Anonymous donor provides funding to Siesta Key Association so it can expand upon Grand Canal Regeneration Project

Commitment needed from dock owners by May 22 to get 505/50 matches for ‘mini reefs’

 Thanks to an anonymous donor, the Siesta Key Association (SKA) has $35,000 to use in making 50/50 matches for homeowners interested in installing devices called mini reefs in the barrier island’s Grand Canal, SKA Secretary Jean Cannon has reported.

The goal is to secure the participation of enough homeowners before May 22 to be able to install 165 more mini reefs, she has pointed out in a March 2 letter to Siesta residents.

The Siesta Isles Association already has signed up for 50 mini reefs, she noted.

In November 2020, the nonprofit organization launched its Grand Canal Regeneration Project with the goal of cleaning up the quality of water in the 9-mile long canal, so juvenile fish would be drawn once again to the waterway.

Each mini reef, which has dimensions of 3 feet by 2 feet by 2 feet, can be installed under a dock. The marine-grade, polycarbonate devices draw algae, which, in turn, attracts crabs and other sea creatures known as “filter feeders.” With those creatures attached to the mini reefs, the devices can filter as much as 30,000 gallons of water per day, as Phil Chiocchio of Sarasota — who initially proposed the project — has explained to SKA members.

The devices can last for at least 50 years, according to information provided by the SKA.

During a December 2019 presentation to SKA members, with Chiocchio, Sandy Gilbert, chair and CEO of a nonprofit organization called Solutions To Avoid Red Tide (START), described the installation of mini reefs as “creating a hotel for sea life …”

When the SKA began the Grand Canal initiative, a mini reef cost about $300. The expense has grown to a range between $437 and nearly $500, according to the website of the manufacturer, Ocean Habitats of Miconopy. However, in her letter, Cannon noted that the SKA will be able to buy each device for $325. Thus, a 50% match of the anonymous grant would be $165.50, if a person pays by cash or check; that includes a $4 SKA administrative fee. The SKA would have to add an extra $4 for the processing of a credit card if a dock owner prefers to use a card for payment, the letter said.

The installation has been planned for June, Cannon told the SKA members on March 2.

Since the initiative began, Cannon wrote in the letter, “[D]olphins have returned to parts of the Grand Canal, shrimp and crabs have shown up in and around the mini reefs, and for fishermen, mid-sized tarpon has been seen swimming around some canal docks.

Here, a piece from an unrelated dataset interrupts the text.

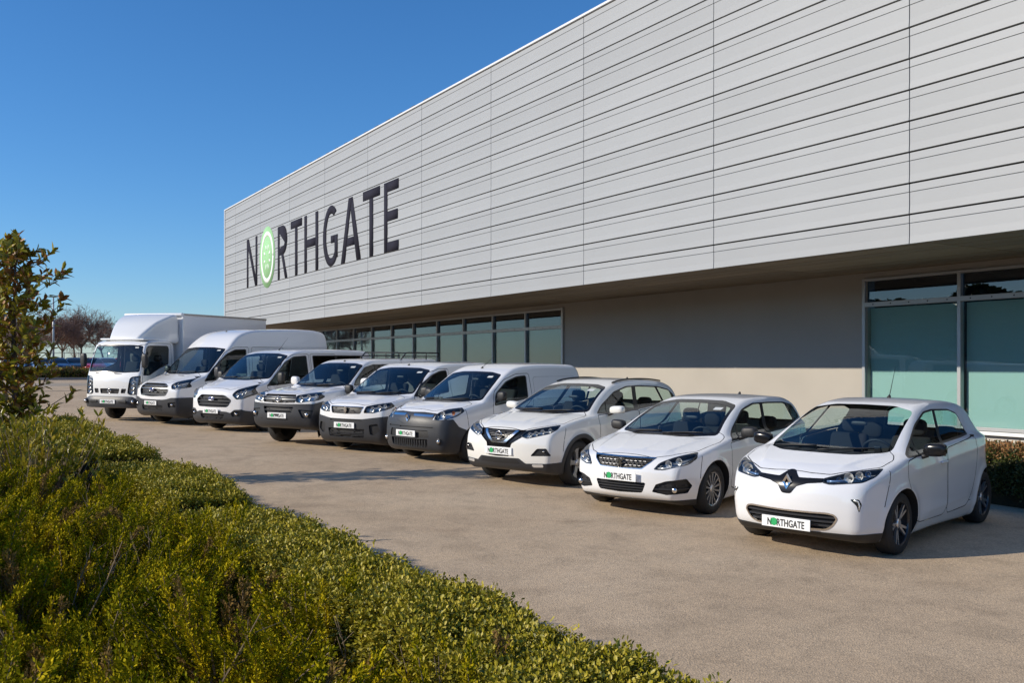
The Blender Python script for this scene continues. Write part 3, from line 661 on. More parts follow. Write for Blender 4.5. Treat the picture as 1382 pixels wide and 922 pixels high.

In addition, almost all dock owners have reported an increase in the variety of small and larger fish returning to our waters.”

During a Feb. 22 presentation to the Sarasota County Commission, Chiocchio, the county resident who first touted the mini reefs to the SKA members, presented a video that showed how the mini reefs work. His comments during the Open to the Public period of the regular commission meeting that day referenced the fact that the SKA won a $9,000 county grant in October 2021 to install 30 of the mini reefs in the Grand Canal. The funds were awarded through the Neighborhood Initiative Grants Program.

Chiocchio’s video included footage of brand new mini reefs awaiting installation, as well as mini reefs that had been in the water for various amounts of time. He noted that sheepshead fish had taken up residence in one of the mini reefs, while mangrove snapper have been drawn to others.

As he has maintained since his first presentation to the SKA members, in the fall of 2019, Chiocchio told the commissioners that the mini reef program can convert the Grand Canal into an abundant fishery.

Altogether, Cannon pointed out in her letter, dock owners on Siesta Key have installed 272 mini reefs. Of those, she told SKA members during their March 2 meeting, 212 have gone into the Grand Canal.

Cannon, Chiocchio and other members of the project team have divided the canal into four sections for their undertaking. The area with the largest number of mini reefs is in the northeastern part of the waterway; the total is 115, as noted in a graphic Cannon showed SKA members on March 2. Dock owners in Siesta Isles already had 47 of the devices in place, the graphic said.

Funding the SKA has received through grants has supported the program, Cannon has explained.

The goal in using the anonymous contribution, she added during her March 2 comments, is to create “a whole line of mini reefs” from the northernmost part of Commonwealth Drive down to Shadow Lawn Drive in Siesta Isles.